I’ve written before of how I love this passage from the Velveteen Rabbit.  Of how it makes me cry.  It is true, isn’t it: it takes a long time to become who we are, to grow into ourselves, to learn to inhabit every inch of our spirits, to become Real.

This has obviously been on my mind lately: just last month I wrote about how “most of life happens in the current of dailiness, whose slight and invisible variations are nevertheless enough to carve enormous swooping oxbows into the terrain of our souls.”  About the ways that many of life’s critical roles are made up of small, daily occurrences.

What I’m thinking about today is how true this is of becoming a mother.  You have a child, and you also become a mother.  The thing is, for me at least, those things didn’t really happen simultaneously.  Well, obviously I was a mother, technically, the moment I delivered Grace myself and pulled her onto my chest.  But the meaningful, emotional inhabitation of “mother” took a lot longer.  I wish I had known that at the time.  I think knowing that would have made me much gentler and kinder to myself about the rocky traverse from one sense of self to the other, which I expected to be immediate and instinctive but which was instead slow and soaked in tears.

May I have patience as I continue to become, and trust about what I am becoming.

Words on the wall

This is the wall behind my desk.  My office is a tiny garret room on our third floor, and I adore it.  The desk, which takes up half the room, is a big slab of wood, an old kitchen table that came from Matt’s family’s house years ago.  I look at a bulletin board with pictures of my family, my best friends, my godchildren, and Mr.

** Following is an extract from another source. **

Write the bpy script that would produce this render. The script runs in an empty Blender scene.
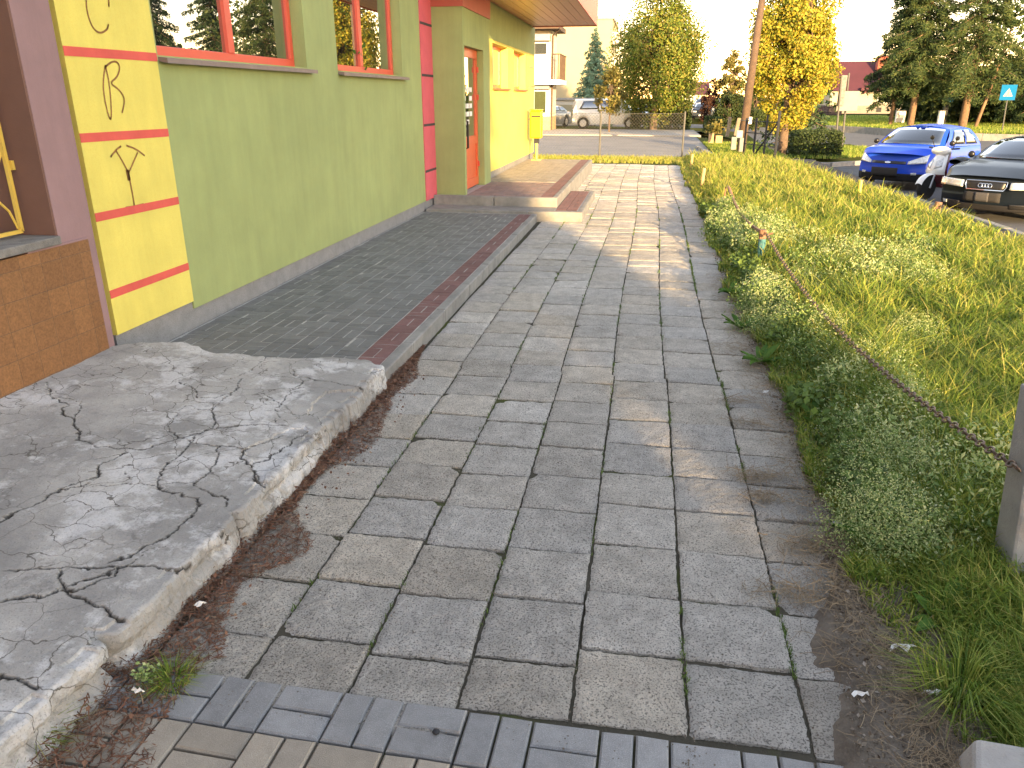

Valhouli.  There are also a few pieces of paper with words on them: a Wendell Berry poem up there, two Yeats quotes (one hand-written for me on my 16th birthday by Jessica), a piece by Jen Lemen, my sister’s wedding announcement, and notes from both of my parents.

A couple of years ago I took down all of the diplomas and awards, both mine’s and Matt’s, that filled the wall behind my desk.  In their place I hung these three prints.  A cowboy hat of Grace’s, from years ago, hangs on the hooks above the prints.

I often turn around in my chair and study them, feeling my chest rise and fall with my breath, reading the words I know by heart.  I suppose this is a way of meditating, of coming back to right here, of beginning again.

we are all made of stars – peace be still – you are so loved

Perfect

One day last week I changed the school drop off routine a little.  Whit walked halfway across campus with us and then waited, sitting on the bottom step of a building in the middle, while I took Grace the rest of the way.  She whined a little about this change (Whit didn’t join us at all in the past), insisting that her brother would intrude on our “special time.”  She glared at me as we pushed our way through the double doors to the playground.  I wanted badly to snap at her that she was being a brat, but I bit my tongue.  Moments later, they were walking ahead of me, heads bent together, murmuring about something I couldn’t hear.

It was perfect.

Saturday morning broke clear and cold, cold, cold.  I watched Grace’s soccer game hunched over, with my hands jammed into the pockets of my down coat.  It was so cold my eyes teared behind my sunglasses.  I had a lovely conversation with another Soccer Mom (gah!) and was taken aback when, mid-chat, Grace came running over, face flooded with tears.  “Mummy!  I just scored and you missed it because you were talking to Sophia’s mom!”  She crossed her arms across her chest and stamped her foot, the very picture of righteous indignation.  I hugged her instead of blowing up, guilt and irritation swamping me at once.  With her face pressed against my coat she couldn’t see the emotions at war on my face. How can I possibly live up to this standard? rang in one ear and Oh my God I misssed seeing her score a goal shouted in the other.

“I won’t score again today and you missed it,” she wailed against my parka.

She did score again, and I saw it.  I also observed her cheering on a teammate who tore down the field and scored her own goal, which made me far prouder than anything else (and I told her that).  I kept remembering: it won’t be long until she doesn’t want me to watch her anymore.

It was perfect.

After soccer, I took Whit to make good on a promise from his birthday.  He received several duplicate Legos so I told him I’d take him to the Lego store and he could choose anything he wanted (within reason).  He was overwhelmed by the Lego store, and spent long minutes walking its perimeter, eyes wide, finger trailing across the various boxes.  He could not make up his mind.  I urged him to pick something already, fretting to myself that if we didn’t get to Johnny Rocket’s before noon we’d have to wait for a table.  I chewed a fingernail, impatience swelling inside me, and told him again that it was time to choose.  Let’s be honest: I rushed him.

He decided on a Lego, we went to lunch, there was no wait, and he was utterly charmed by the faux-retro-diner details.  Then, at J Crew he picked out a pirate sweatshirt and was given this enormous, Willy Wonka-esque lollipop.

It was perfect.

I need to trust that as surely as my frustrations and irritations, my guilt and paralyzing panic about missing it rise up, they will ebb away.   These emotions are clouds sliding across the sky of my life, that is all.  This is what I am realizing: it is up to me whether I let these feelings, these moments when I am not the mother I want to be, mar the perfection of this life.  And I won’t let them.  I can’t change, I don’t think, the spikes of agitation and restlessness that sometimes overtake me so fast my head spins.  But I can change how I let them impact my overall sense of my days, of my life.

Thank you, Katrina, for the exact words I needed at the precise time I needed them.  As usual.

This life, this moment: it’s all so perfect it breaks my heart.  Every day.